While the UCI reportedly discussed the rule change with national federation representatives in June at the BMX world championships in Azerbaijan, the change in late September took many by surprise. With the long lead times typical of shoe manufacturing, some brands may have small clipless BMX shoes in production or on the water. Some dealers who are active in the BMX race market have already committed to preseason orders for those shoes. Those sizes may be difficult to sell next year.

The text of the new UCI rule, which prevents national federations from setting their own clipless rules.

"Nobody wants to get stuck with product that is no longer viable," said Jason Kilroy at Ciclista-America, the distributor of Sidi shoes in the U.S. Although Sidi doesn't make BMX-specific shoe models, it does make its mountain bike shoes available in small sizes that are used by many BMXers. Kilroy said it is a very small part of the company's business.

Idaho's Fly Racing likely is the most popular brand of clipless BMX shoes, with several models offered in sizes down to Youth 13. Representatives from the company weren't immediately available this week to discuss the issue with BRAIN.

The UCI's decision was apparently driven by safety concerns, although it's not clear that the organization has date showing the frequency of injuries caused by clipless pedals. Anecdotally some BMX fans have seen small riders stuck in their pedals.

"I think many of us have seen those kids that were started on clipless pedals too young," said Dan Maier, QBP's BMX product manager. "I don't see it as much anymore but have seen more than a few younger racers fall at the track and still be completely stuck to their bikes. They were either not strong enough to unclip or their pedals were way too tight. Both are safety issues."

Maier said learning to ride and race on flats could be valuable.

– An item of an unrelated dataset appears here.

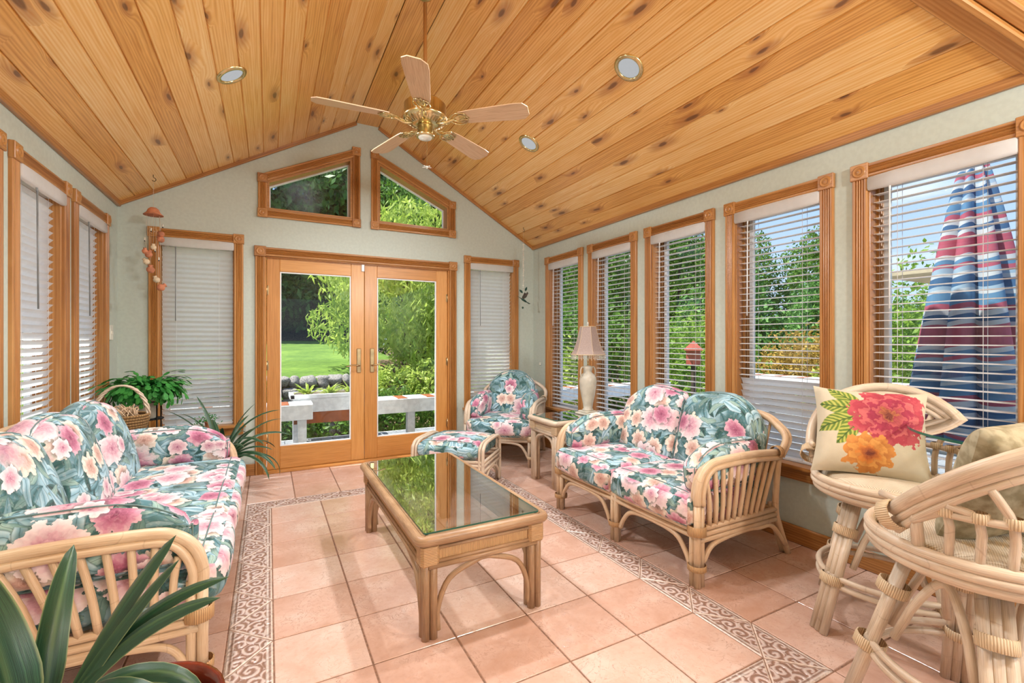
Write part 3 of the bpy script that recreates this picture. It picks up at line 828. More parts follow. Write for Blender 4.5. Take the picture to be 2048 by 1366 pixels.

"I do think this new rule will encourage better fundamentals for younger riders, which in turn should make them better riders and racers. Hopefully this keeps them racing for much longer and if anything it should give them better skills for any other type of riding they end up doing later on in life," he said.

Some in the BMX world say the ruling may reduce the cost for new entrants to the sport. Although clipless pedals have never been required, their widespread use may create the impression that they are necessary to be competitive.

Maier said the rule will help sell more mid- to high-end platform pedals and quality flat shoes.

"I would also expect to see an uptick in a smaller platform pedal that has a higher quality to it," he said. "Currently platform pedal trends are for large platforms but this rule affects younger riders who will have smaller feet and won't need an extra-large platform pedal. They will still want the traction of modern pedals so I would expect to see a few size options there."

Maier noted that most BMXers use mountain bike clipless pedals, but that HT Components is one brand that markets clipless models specifically for BMX use.